Press briefing addresses Manomet study

By Lisa Gibson | May 31, 2010
In the wake of misinterpretation and oversimplification of the Manomet Massachusetts biomass study findings, forest, farm and labor union representatives are speaking at a media briefing event in Holyoke, Mass., July 27. "Farmers, Forest and Labor Speak Out on New DOER Biomass Regulations" will be held in response to public input meetings held by the State Department of Energy Resources (DOER) July 27 and 28.

Wayne Lehman Jr., organizer and field representative for Laborers Union Local 596, will kick off the event, followed by Jim Kelly, president of the Massachusetts Association of Professional Foresters. Sarah la Cour, director of Conservation and Planning for W.D. Cowls, Inc., Land Company and member of the Massachusetts Forest Owners Association, will also speak at the event, along with Brad Mitchell, director of government affairs for the Massachusetts Farm Bureau Federation. The media briefing will wrap up with speaker Ken Lynds, president of the Massachusetts Wood Producers Association, and Gregory Cox, of the Massachusetts Forest Landowners Association. The event grew from Citizens for a Clean Economy, a campaign to educate voters of the negative impacts of a ballot initiative that would have unreasonably limited biomass power plant emissions. The group pushing for the initiative has taken it off the table in light of the Manomet study findings and subsequent actions.

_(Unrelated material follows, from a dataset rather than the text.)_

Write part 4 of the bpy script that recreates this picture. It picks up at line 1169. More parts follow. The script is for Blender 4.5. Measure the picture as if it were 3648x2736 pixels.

The study, "Biomass Sustainability and Carbon Policy Study," was commissioned largely because of citizen opposition to biomass power plants in Massachusetts. It was released June 10 and outlined a debt-then-dividend model of biomass greenhouse gas impacts, saying biomass emits more greenhouses gases than coal per unit of energy, but pays back carbon debt as the forests re-grow. Several mainstream media, including the Associated Press, reported simply that biomass is dirtier than coal, prompting clarification letters from Manomet regarding the reports. The DOER will use the findings of the study to determine whether biomass power will qualify for the state's renewable portfolio standard. Without that qualification, plants lose a key portion of revenue, making biomass power uneconomic. The study can be seen in its entirety at

At the beginning of July, the Commonwealth of Massachusetts sent a letter to the DOER, requesting swift policy change in light of the findings, which unfortunately studied only new forest biomass, not waste wood, residues and other feedstocks the plants will actually use. That letter, however, was issued two days before the public comment period was up, July 9. The participants in the media briefing are concerned that the rule-making process will be driven more by election-year politics than sound, peer-reviewed science, they say.

The focus of the event will be on: job creation; ecosystem benefits of markets for low-grade waste wood; the need to sustain rural communities; financial benefits for communities hosting a biomass facility; the urgency of weaning the country off fossil fuels; and support for rules that promote sustainability and carbon benefits but concern regarding the rule-making process.

The media briefing will be at 11 a.m. Eastern time at the office of the Laborers Local 596 at 345 Northampton Highway. The DOER's public meetings will be held July 27 from 2 p.m. to 4 p.m. Eastern time at Gardner Auditorium in the Massachusetts Statehouse in Boston, and July 28 from 6 p.m. to 8 p.m. Eastern time in the Leslie Philips Auditorium at Holyoke Community College in Holyoke.

The study, findings and methodology will also be discussed during a general session panel - Examining the Sustainability and Carbon Neutrality of Forest-Derived Biomass - at Biomass Magazine's Northeast Biomass Conference & Expo Aug. 4-6 in Boston. The panel will include Tom Walker, a Manomet consultant who will discuss the study, specifically the carbon accounting; Dave Tenny, president and CEO of the National Alliance of Forest Owners; Bob Perschel, Northeast Region Director of the Forest Guild; Michael Goergen, executive vice president and CEO of Society of American Foresters; and moderator Dwayne Breger, director of renewable and alternative energy development at the DOER.